Batalla cultural: hasta las restas suman
El que abomina de la batalla pero no deja de batallar contra los que la dan. No es amigo del fuego salvo del amigo. Molesto, pero vigorizante
Stalin, preguntó, desdeñoso: «¿Cuántas divisiones tiene el Papa?» Se refería a divisiones acorazadas y pretendía resultar muy irónico. Sin embargo, Roma tenía más divisiones de las que se pensaba el tirano, y a la larga más eficaces. Divisiones no de tanques, sino de ideas y sensibilidades. Del mismo modo que muchas son las moradas en la casa del Padre, incontables son los espíritus y los carismas en la Iglesia; y eso es un valor, también beligerante, como demostró la historia.
Aunque la Iglesia y la derecha no son lo mismo, en la derecha es lo mismo; y todavía lo es más en el conjunto heterogéneo de lo que no es la izquierda. La división es la fuerza, si el sentido del humor y el sentido común celebran esa variedad, y hay un mínimo común denominador. Como las famosas flechas de ese padre que pide, desde el lecho de muerte, una a cada uno de sus hijos y las va partiendo, a pesar de su debilidad. Luego vuelve a pedir otra por hijo, pero esta vez las junta y entonces, unidas las diferentes flechas, nadie puede romperlas.

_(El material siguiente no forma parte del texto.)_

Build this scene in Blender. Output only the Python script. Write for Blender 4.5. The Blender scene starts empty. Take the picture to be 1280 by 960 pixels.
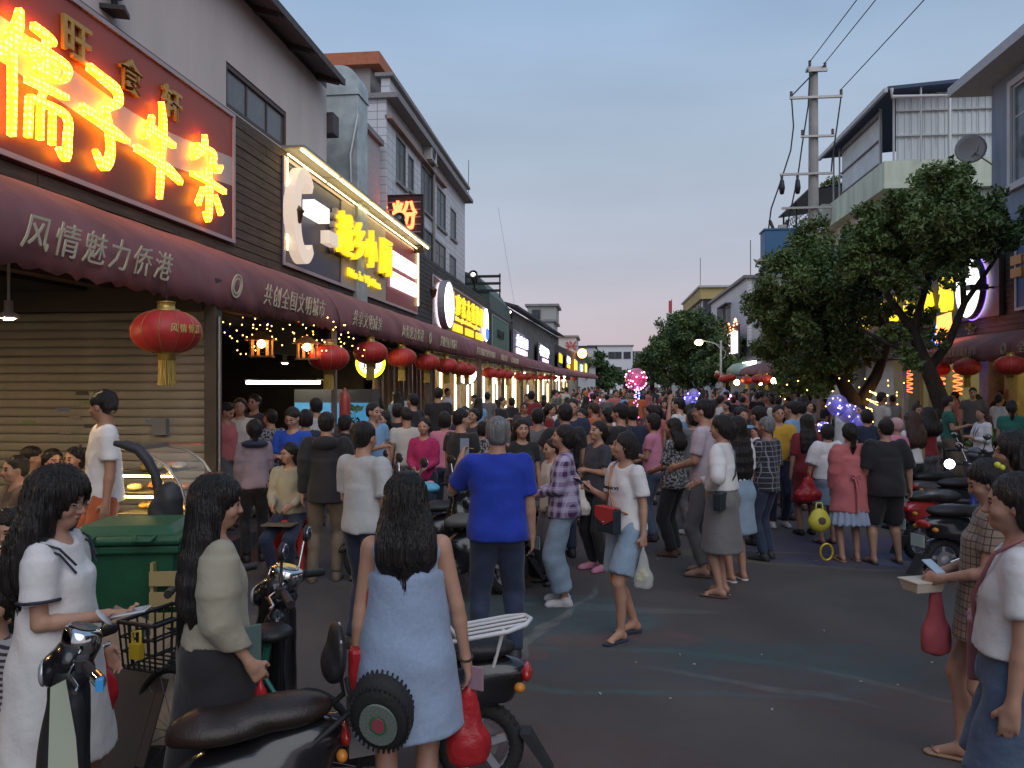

Divisiones hay a punta pala, pero tomemos un tema candente: la batalla cultural. La cuestión no se divide –ser o no ser– sólo entre quienes están a favor o en contra. Qué va.
Entre quienes no quieren ni oír hablar de la batalla cultural, se distingue enseguida entre los que no la dan porque creen que ésa es la forma imbatible de ganarla y quienes no porque sostienen que no existe. Los primeros pueden subdividirse entre los que opinan que la mejor estrategia consiste en pedir perdón ininterrumpidamente y los que creen en la economía, o en una estanca estética, o en una intimidad inmarcesible. Entre los segundos, surge una subdivisión entre los que no creen que exista batalla porque ya hemos sido derrotados y los que creen que ya ganaron: venció el amor universal, aunque sea en versión postmoderna y ecoprogresista, guay.
Las mismas divisiones caben los firmes partidarios. Está quien urge a destrozar silogismos ajenos. Hay quien escoge el cuerpo a cuerpo en las redes. Está quien asume que la batalla cultural no conquista el corazón de los rivales, pero impide que los propios nos descorazonemos o, dicho al modo del poeta Carlos G. Munté: «Sin intención alguna de cambiar el mundo,/ sin intención alguna de que éste me cambie». También algunos frívolos pensamos que los resultados Dios dirá…, pero que, mientras tanto, es bastante más divertido batirse por la verdad, el bien y la bondad.
¿Dónde colocar al que piensa que la mejor batalla cultural es compartir las doctrinas del contrario? No sé, dejémoslo aquí, en el centro del artículo. Otro aparte: el que abomina de la batalla pero no deja de batallar contra los que la dan. No es amigo del fuego salvo del amigo. Molesto, pero vigorizante.
En la variedad está el punto. Divide y vencerás, porque implica un despliegue, una sinergia, un abarcar matices de una realidad poliédrica. Como poco, se evita la redundancia; aunque es más. Defender la libertad de pensamiento y expresión, en la teoría y en la práctica, es básico. No lo afirmo desde el relativismo, en absoluto, sino convencido de que a cualquier verdad, con uno que la diga, le basta. No requiere quórum.
Ahora que han puesto la Guerra Civil de rabiosa actualidad, recordaré un ejemplo. En el 36, ante el pelotón, el portuense Pedro Muñoz Seca dice a sus asesinos: «Parece que no tienen ustedes la intención de incluirme en el círculo de sus amistades». En idénticas circunstancias, Ramiro de Maeztu cincela: «Vosotros no sabéis por qué me matáis, pero yo sí que sé por qué muero: para que vuestros hijos sean mejores que vosotros». Qué diversidad de tonos. Difícil admirar más a uno que a otro, pero no hay que elegir. Las divisiones nos multiplican.